Perhaps there is danger in playing a 12-string electric balalaika with cutlery. Or in having to announce tune titles like "Tijuana Marijuana". Maybe it's simply a bit depressing being in a pastiche instrumental band.

This affliction clearly does not beset Dick Dale, the King of Surf Guitar, who bounded on stage like a cross between Mick McManus and a totem pole on square wheels and immediately confirmed what we all suspected: that the blast of chrom-iumed mayhem at the beginning of Pulp Fiction is typical of his oeuvre.

Dale is what you might call an all-in participatory wrestler-musician. He is jovial belligerence personified. He clumps around the stage in a leather biker jacket, belying his years and never playing his own instrument when somebody else's will do. Never doing anything, indeed, that might indicate for a moment that Dick was not the master of all he surveyed.

For instance, at one stage he joined the drummer for a brief flub-a-dub on the drummer's tom-toms, during which he attempted to do a finger-twizzle with one of the drum-sticks, and dropped the stick. He then got wedged between the drum-kit and the back wall and had to go the long way round to get home, endangering the stability of the drummer, his drums, a wall of amplifiers and a video-cameraman as he went.

Then he played the bass-player's bass with a mixture of thumbs and drum sticks, made everyone in the audience yell "he-e-ey, Bo Diddley!" over and over again and assaulted a microphone stand with the neck of The Beast, his ancient, frazzled Fender.

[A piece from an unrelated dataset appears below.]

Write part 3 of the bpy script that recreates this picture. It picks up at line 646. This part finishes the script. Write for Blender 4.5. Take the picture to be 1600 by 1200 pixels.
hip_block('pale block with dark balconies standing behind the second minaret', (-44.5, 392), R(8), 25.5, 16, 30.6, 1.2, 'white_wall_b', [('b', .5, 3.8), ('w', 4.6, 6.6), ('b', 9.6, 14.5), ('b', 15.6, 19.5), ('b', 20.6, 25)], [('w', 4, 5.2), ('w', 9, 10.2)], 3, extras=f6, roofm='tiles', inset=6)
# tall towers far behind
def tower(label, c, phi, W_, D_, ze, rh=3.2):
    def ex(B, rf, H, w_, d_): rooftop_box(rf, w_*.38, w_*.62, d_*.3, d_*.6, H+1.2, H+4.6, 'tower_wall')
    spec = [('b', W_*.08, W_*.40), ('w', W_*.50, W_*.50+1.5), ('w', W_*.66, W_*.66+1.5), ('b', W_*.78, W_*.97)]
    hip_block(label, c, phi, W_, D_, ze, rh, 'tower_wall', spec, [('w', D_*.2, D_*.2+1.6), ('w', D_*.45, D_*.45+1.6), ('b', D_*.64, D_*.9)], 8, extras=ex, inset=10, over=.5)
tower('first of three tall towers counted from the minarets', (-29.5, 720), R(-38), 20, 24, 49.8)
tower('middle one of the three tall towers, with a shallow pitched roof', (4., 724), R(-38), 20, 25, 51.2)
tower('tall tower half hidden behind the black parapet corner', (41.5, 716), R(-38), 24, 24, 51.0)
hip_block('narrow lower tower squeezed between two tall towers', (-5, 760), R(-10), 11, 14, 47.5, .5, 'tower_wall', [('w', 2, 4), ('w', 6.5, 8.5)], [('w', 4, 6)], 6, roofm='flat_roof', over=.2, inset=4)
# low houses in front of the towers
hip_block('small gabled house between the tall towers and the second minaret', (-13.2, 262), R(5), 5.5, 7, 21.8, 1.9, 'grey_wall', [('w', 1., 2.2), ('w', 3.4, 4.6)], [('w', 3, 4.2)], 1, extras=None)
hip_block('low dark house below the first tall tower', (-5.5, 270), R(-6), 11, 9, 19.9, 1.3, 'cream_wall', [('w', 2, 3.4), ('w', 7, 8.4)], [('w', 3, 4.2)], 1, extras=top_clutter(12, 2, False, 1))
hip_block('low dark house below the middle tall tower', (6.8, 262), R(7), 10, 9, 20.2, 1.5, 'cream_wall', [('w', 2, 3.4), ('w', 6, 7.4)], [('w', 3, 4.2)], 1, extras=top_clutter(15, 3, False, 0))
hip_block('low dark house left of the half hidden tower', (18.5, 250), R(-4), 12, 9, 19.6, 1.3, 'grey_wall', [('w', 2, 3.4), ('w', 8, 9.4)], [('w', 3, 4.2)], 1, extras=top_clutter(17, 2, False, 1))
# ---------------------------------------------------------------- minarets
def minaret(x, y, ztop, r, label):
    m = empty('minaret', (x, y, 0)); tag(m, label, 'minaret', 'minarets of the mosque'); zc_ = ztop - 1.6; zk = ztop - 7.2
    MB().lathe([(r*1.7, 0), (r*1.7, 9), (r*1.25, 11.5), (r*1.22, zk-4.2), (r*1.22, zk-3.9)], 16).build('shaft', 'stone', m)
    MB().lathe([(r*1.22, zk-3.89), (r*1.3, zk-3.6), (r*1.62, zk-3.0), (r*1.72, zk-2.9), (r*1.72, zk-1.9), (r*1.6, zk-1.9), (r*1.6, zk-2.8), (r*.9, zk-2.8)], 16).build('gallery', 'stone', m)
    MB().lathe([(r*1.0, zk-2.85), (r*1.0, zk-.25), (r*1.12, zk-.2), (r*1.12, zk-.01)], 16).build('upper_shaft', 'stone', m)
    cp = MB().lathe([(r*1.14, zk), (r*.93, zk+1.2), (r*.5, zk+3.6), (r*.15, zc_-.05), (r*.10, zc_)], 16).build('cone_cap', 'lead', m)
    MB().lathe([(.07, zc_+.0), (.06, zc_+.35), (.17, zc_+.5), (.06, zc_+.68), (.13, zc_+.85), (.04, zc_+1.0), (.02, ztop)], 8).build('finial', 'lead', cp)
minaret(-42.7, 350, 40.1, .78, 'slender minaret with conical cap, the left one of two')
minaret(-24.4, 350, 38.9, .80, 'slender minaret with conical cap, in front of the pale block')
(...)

In between times he did actually play The Beast, with a combustible mixture of brutal intent and limited technique, which usually involved a bit of twangy melody, a lot of mandolin-style high-frequency glissandi up and down the fingerboard and, to conclude, a sequence of pile-driving cadences from truckstop hell. And all of this with his guitar strung upside-down and back to front. It was marvellous for about 20 minutes.